Sound Transit could build park-and-ride lots, add commuter bus routes and improve roads to benefit transit.

No transit projects have been identified in the expansion areas, but agency rules require that all money collected in a newly annexed area is spent in those communities for at least three years, Olson said.

The agency could also pay for a commuter rail train that picks up passengers in Stanwood, Arlington and Marysville and takes them to Everett Station, where they could catch a Sounder train south, said Sen. Mary Margaret Haugen D-Camano Island, chairwoman of the Senate Highways and Transportation Committee. She hopes for something more.

If Sound Transit is going to be expanded, Stanwood and Monroe should be included, Haugen said.

“Certainly the Stanwood area is one of the fastest growing areas in the state,” she said. “It doesn’t include (Highway) 522 (into Monroe)). That’s a killer highway, for God’s sake.”

To put a road and transit package on the ballot, the county council members in charge of the Regional Transportation Investment District said they need changes in state law.

It’s up to voters

Last week, Haugen’s committee advanced a bill to allow the transportation district’s boundaries to be scaled back.

“We’re trying to listen to RTID, we’re trying to keep some options open,” she said.

On the other side, decisions on expanding Sound Transit’s boundaries lie with cities, which would need to ask voters whether they want to join up, Olson said. It’s unclear if such a measure could be folded into a joint ballot initiative.

“Are jurisdictions and people comfortable coming into Sound Transit borders?” Gossett said. “We’re going to find out who’s interested and who isn’t.”

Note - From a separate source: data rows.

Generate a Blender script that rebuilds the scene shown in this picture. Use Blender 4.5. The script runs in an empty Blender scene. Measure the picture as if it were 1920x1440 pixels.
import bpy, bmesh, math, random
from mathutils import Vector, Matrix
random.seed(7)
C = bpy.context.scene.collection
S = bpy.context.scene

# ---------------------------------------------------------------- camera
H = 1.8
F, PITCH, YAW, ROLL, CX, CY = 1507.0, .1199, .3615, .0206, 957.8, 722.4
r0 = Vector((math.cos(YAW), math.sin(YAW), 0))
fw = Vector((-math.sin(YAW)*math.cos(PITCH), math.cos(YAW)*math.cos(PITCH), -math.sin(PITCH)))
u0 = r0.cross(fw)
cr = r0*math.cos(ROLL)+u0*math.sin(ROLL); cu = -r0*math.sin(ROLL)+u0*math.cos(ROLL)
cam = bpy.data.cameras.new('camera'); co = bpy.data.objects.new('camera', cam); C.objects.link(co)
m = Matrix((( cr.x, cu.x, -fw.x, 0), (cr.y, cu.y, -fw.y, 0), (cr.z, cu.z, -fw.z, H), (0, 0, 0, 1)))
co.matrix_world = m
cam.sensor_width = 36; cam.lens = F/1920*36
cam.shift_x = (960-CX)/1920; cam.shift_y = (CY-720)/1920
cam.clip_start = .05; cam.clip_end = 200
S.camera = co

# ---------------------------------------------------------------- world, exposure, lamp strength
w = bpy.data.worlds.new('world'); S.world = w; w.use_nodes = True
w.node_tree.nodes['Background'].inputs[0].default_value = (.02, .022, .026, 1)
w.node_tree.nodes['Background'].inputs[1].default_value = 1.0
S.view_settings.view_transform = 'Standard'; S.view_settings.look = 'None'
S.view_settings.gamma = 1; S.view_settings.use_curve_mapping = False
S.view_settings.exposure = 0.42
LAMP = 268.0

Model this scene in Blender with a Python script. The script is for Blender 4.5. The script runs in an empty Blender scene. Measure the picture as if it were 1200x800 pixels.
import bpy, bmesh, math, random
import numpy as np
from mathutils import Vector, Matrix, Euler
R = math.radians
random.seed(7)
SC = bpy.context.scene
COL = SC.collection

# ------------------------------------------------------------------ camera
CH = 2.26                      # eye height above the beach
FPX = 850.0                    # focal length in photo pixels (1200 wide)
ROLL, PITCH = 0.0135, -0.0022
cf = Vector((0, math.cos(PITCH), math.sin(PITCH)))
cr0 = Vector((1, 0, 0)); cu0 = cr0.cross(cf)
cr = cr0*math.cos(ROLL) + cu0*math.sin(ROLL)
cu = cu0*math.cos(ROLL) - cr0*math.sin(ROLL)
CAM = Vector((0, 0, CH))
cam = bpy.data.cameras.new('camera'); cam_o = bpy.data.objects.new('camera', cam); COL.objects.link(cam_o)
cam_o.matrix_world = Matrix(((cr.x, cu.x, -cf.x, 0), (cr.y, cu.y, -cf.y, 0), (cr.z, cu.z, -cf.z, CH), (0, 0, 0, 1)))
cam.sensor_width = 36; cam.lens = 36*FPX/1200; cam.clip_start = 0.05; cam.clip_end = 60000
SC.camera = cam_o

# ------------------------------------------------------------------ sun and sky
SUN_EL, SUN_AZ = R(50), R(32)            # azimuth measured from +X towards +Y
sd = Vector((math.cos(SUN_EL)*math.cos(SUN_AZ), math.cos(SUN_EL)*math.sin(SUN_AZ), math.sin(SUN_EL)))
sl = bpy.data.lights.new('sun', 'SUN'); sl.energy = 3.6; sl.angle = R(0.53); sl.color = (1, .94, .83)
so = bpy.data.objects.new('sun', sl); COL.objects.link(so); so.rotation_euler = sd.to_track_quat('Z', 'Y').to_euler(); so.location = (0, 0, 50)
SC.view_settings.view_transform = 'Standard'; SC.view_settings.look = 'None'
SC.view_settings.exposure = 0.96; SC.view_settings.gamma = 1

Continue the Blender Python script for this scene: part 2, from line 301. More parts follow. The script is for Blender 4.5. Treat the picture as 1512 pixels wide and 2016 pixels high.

If voters balk at expanding Sound Transit taxes and projects in Snohomish County, it jeopardizes the marriage of transit and road projects in a joint ballot measure, Nelson said.

“The alternative: We would do it alone,” without King and Pierce counties, Nelson said. State law now allows each county to form a road building district to pay for key state and local road projects.

“Snohomish County is by far the fastest growing in areas where road projects are needed,” Nelson said.